The BOP has included the 95% guarantee in all five of its existing
private
prisons, three of which are operating below capacity. Future
federal-prison
contracts are also expected to include such guarantees.

The good news for CCA doesn't end there. In May, the company learned it
would receive a $520,000 bonus for its successful operation of the
prison at
California City and a third facility it operates for the BOP, at Eloy,
Ariz.
For a company that had a loss of $5.3 million for the first quarter
this
year, that's a significant amount.

As set out in the written BOP contract, the objective of the bonus "is
to
afford the contractor an opportunity to earn [an] increased fee
commensurate
with the achievement of the optimum performance." Unofficially, says
Mr.
Janus, "it avoids the haggling that sometimes takes place in a
contractual
negotiation." Since privatization of federal prisons began in 1997, the
BOP
says it has paid a total of $2.3 million in bonuses to CCA and
Wackenhut.

A look at what states pay private prisons makes CCA's federal contract
look
even richer. Here in California City, the company receives $57.48 per
inmate
a day at full occupancy. In Mississippi, by contrast, CCA gets just
$28.29 a
head a day. In Idaho, it gets $37.60; in Montana, $51.59.

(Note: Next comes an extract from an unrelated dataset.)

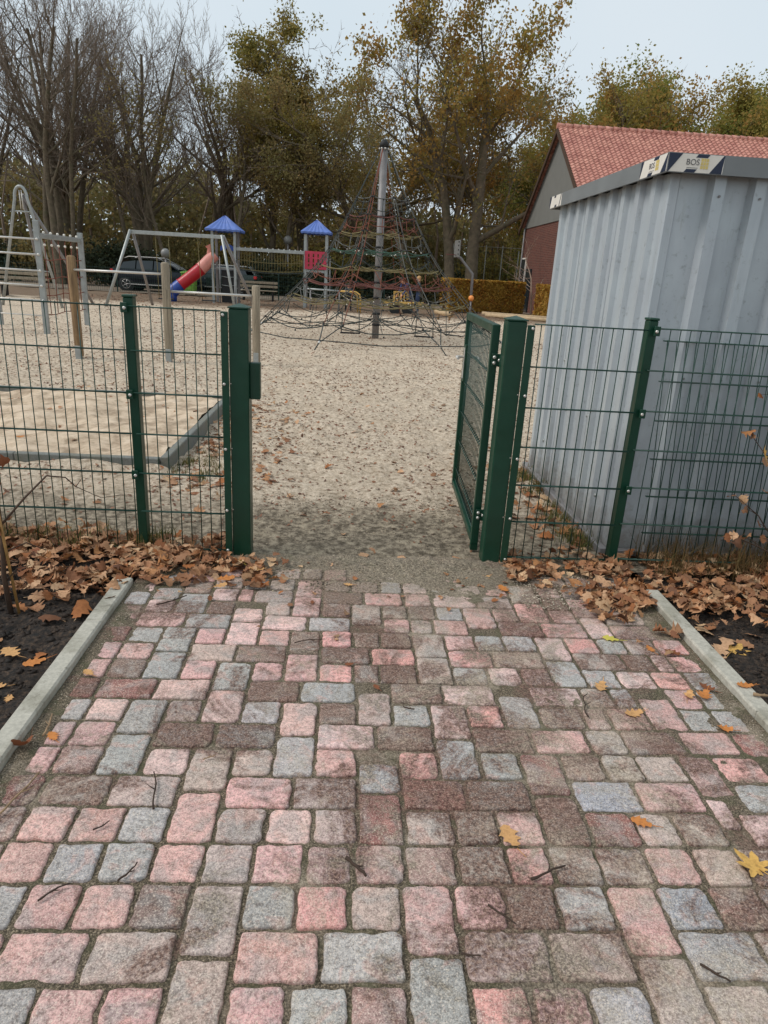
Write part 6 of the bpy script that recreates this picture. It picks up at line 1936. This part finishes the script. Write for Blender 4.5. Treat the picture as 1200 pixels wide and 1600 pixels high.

"Do we pay a little bit more?" asks the BOP's Mr. Janus. "Probably. But
I
think we get a better service."

By service, Mr. Janus says, he means a range of things, from the
recreational programs a prison offers inmates to how accommodating it
is in
meeting BOP requests. For instance, he says, the occupancy guarantees
and
bonuses ensure that when the BOP doubles to 80 from 40 the number of
prisoners it delivers to California City during a particular week, CCA
won't
grumble. The government values another kind of flexibility, as well, he
adds. Rather than financing construction of new prisons for criminal
aliens,
the BOP has committed itself to only three years of service at
California
City. After that, if illegal immigration eases or there is a move to
legalize some of those who have entered the country unlawfully, the BOP
can
walk away from the private prison.

At the California City facility, 120 miles northeast of Los Angeles,
Warden
Percy Pitzer says that high on the list of services that warrant
generous
pay is inmate rehabilitation. In the hobby-craft room, for instance,
inmates
spend their days at plywood tables making elaborate jewelry boxes from
toothpicks and Popsicle sticks. In an indication of how rarely violence
is a
problem here, the inmates are allowed to use razor-blade-equipped box
cutters in their craft work.

Privatization of federal prisons will continue to expand, the BOP
predicts.
CCA's Mr. Ferguson says he very much looks forward to more federal
contracts. "We treasure the Bureau," he says."